Imagine a world where you only ate what you produced, a world of self-sustainability.

This is exactly the world Benoni Agricultural Holdings resident, Elsabe Booyens and her family, live in.

For the past three years, the family has been cooking meals using their own home grown ingredients, bottling their own preserves and jams, baking cakes and biscuits for all occasions, and raising chickens, lambs, pigs and cows.

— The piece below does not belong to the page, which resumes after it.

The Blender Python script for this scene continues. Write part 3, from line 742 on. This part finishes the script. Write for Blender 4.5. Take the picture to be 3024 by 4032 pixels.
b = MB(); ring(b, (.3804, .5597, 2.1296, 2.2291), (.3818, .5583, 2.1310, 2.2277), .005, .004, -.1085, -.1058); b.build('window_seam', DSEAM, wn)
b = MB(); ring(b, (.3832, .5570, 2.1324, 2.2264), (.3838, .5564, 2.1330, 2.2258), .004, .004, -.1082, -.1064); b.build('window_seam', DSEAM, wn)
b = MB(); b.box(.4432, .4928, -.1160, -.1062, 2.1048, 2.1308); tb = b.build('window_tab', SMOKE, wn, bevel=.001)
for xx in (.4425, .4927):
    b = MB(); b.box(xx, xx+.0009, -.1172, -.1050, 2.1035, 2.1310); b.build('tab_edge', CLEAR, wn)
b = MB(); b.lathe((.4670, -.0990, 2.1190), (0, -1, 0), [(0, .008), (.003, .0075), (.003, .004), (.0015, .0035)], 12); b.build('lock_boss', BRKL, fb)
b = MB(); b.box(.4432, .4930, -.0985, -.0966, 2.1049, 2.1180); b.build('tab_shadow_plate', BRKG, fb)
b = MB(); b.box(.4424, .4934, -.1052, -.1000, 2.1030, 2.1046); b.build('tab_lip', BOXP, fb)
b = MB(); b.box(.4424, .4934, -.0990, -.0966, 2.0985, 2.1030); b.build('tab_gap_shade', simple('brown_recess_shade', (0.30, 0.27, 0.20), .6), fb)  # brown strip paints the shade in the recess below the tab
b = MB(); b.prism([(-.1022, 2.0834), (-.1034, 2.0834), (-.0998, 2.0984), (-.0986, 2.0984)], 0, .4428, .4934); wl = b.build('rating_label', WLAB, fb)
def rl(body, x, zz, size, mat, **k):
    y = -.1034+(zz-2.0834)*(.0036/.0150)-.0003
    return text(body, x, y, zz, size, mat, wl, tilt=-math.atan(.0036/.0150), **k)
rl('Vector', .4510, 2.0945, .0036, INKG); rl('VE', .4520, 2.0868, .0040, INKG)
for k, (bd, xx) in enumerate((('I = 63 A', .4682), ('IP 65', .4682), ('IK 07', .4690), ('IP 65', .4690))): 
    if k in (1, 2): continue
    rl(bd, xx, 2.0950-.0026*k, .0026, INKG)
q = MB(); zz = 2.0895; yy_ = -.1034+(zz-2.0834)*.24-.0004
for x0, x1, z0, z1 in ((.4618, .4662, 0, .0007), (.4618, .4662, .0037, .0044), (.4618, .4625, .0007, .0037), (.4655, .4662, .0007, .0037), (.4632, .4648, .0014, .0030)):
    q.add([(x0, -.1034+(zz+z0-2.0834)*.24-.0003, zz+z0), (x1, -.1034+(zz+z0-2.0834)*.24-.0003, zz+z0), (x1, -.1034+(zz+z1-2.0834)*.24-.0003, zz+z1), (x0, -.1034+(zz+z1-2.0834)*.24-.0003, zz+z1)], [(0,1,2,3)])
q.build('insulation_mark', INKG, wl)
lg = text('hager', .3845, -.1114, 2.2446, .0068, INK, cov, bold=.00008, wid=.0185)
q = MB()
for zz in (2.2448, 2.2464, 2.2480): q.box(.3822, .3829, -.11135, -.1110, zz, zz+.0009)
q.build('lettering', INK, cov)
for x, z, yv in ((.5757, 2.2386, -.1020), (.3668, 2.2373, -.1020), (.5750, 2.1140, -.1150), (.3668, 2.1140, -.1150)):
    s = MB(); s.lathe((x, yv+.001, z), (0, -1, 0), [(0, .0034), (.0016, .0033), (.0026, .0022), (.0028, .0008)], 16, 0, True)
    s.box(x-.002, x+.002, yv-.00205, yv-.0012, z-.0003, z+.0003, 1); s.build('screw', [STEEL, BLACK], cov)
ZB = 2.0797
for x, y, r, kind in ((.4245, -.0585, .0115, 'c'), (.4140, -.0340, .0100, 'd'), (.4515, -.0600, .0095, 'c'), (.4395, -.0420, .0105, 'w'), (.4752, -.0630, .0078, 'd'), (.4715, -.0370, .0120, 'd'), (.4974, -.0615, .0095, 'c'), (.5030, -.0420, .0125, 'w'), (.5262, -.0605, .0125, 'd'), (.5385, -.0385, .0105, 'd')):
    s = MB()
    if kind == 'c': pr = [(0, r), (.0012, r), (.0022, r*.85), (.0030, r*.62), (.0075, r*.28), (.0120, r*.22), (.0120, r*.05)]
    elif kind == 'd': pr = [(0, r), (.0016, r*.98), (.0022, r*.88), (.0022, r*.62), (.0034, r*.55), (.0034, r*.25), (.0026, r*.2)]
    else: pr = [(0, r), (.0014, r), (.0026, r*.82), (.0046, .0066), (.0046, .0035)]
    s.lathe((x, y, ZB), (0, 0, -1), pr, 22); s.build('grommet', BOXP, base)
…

Some benefits of this lifestyle include:

  • Improving your family’s health by eating more fresh fruits and vegetables. The vitamin content of home grown produce is at its highest when food is eaten straight from the soil.
  • Saving money on groceries. Your grocery bill will shrink as you start harvesting your own fresh produce. A packet of seeds costs less than a packet of tomatoes, and if you buy heirloom, non-hybrid species, you can save the seeds from the best produce, dry them, and use them the next year. If you learn to dry, can, or otherwise preserve your summer and autumn harvests, the benefits increase.
  • Reducing your environmental impact. If you grow your food without pesticides and herbicides, you’ll reduce air and water pollution.
  • Getting outdoor exercise. Planting, weeding, watering, and harvesting add purposeful physical activity to your day. If you have kids, they can join in, too and learn to follow in your footsteps.
  • Enjoy better-tasting food. There is no comparison between the flavour of fresh, organic home grown food and store-bought food.
  • Building a sense of pride. Growing your own food is one of the most rewarding and responsible things you can do.
  • Food safety. When you responsibly grow your own food, you don’t have to worry about the contamination that may occur elsewhere.
  • Reducing food waste. South African households throw away about R5 000 worth of food per household each year. If you have grown your own food you will be less likely to waste.